Sowing nostalgia
Loisaida stories, 1.
[Scene: Interior of a small store on a street near ZShB's new apartment. The very apotheosis of disorder. Shelves covered with dust, bits of recognizable leathery Judaica -- mezuzot, tefillin, etc. -- and other various merchandise. There's another store, somewhat less dusty and more ordered, down the block, but your narrator is not in a hurry and has chosen to wander on in here as well. At the counter in the front sits an old Jew in his seventies or eighties, with a white beard and a slanted, black "Litvish" yarmulke. His name is Rabbi E.* An open Talmud lies a few feet away. The conversation, of course, is in Yiddish.]
ZShB: Two havdalah candles, please.
[There's a pleasant conversation about ZShB's employment, marital status, and number of children.
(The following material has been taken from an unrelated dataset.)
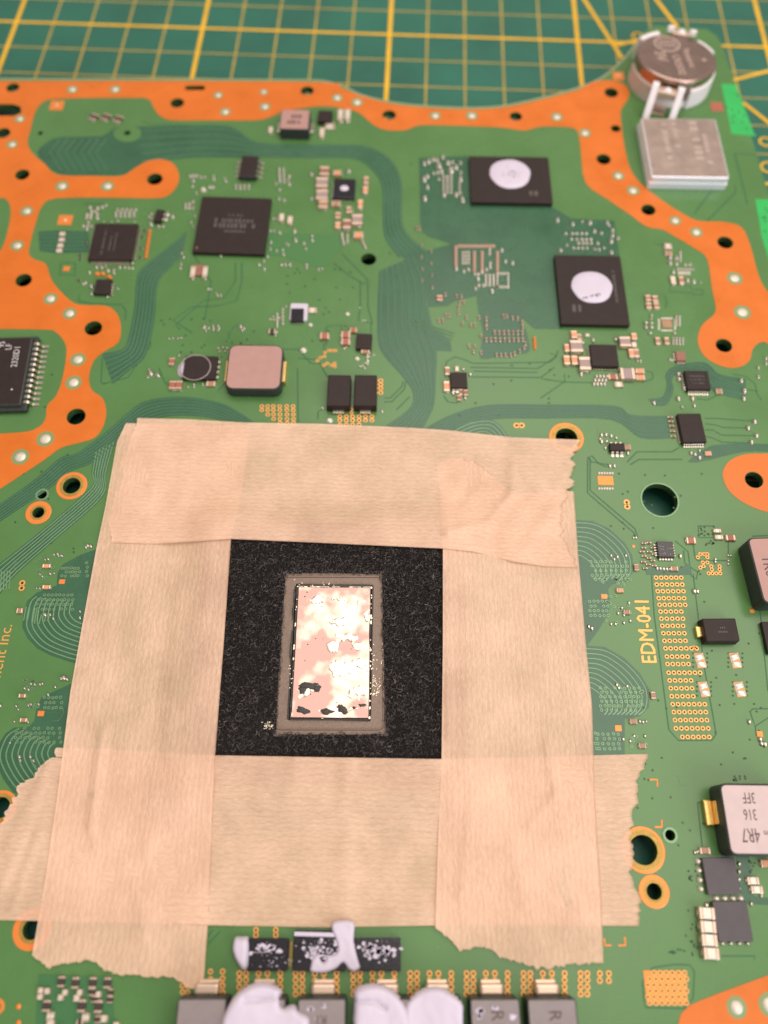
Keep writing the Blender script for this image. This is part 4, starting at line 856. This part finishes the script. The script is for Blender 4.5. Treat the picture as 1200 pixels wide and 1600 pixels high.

He is welcomed to the neighborhood.]
ZShB: Didn't there use to be a seforim ["Hebrew" book] store around here?
Rabbi E: Yes, but it closed last year.
ZShB: [Momentarily forgetting that he just went into another Judaica store a few blocks back] Is yours the only store around like this?
Rabbi E: Yes! [bangs fist on table] I'm the only one who sells good, kosher mezuzot and tefillin!
*He has more than an initial, obviously.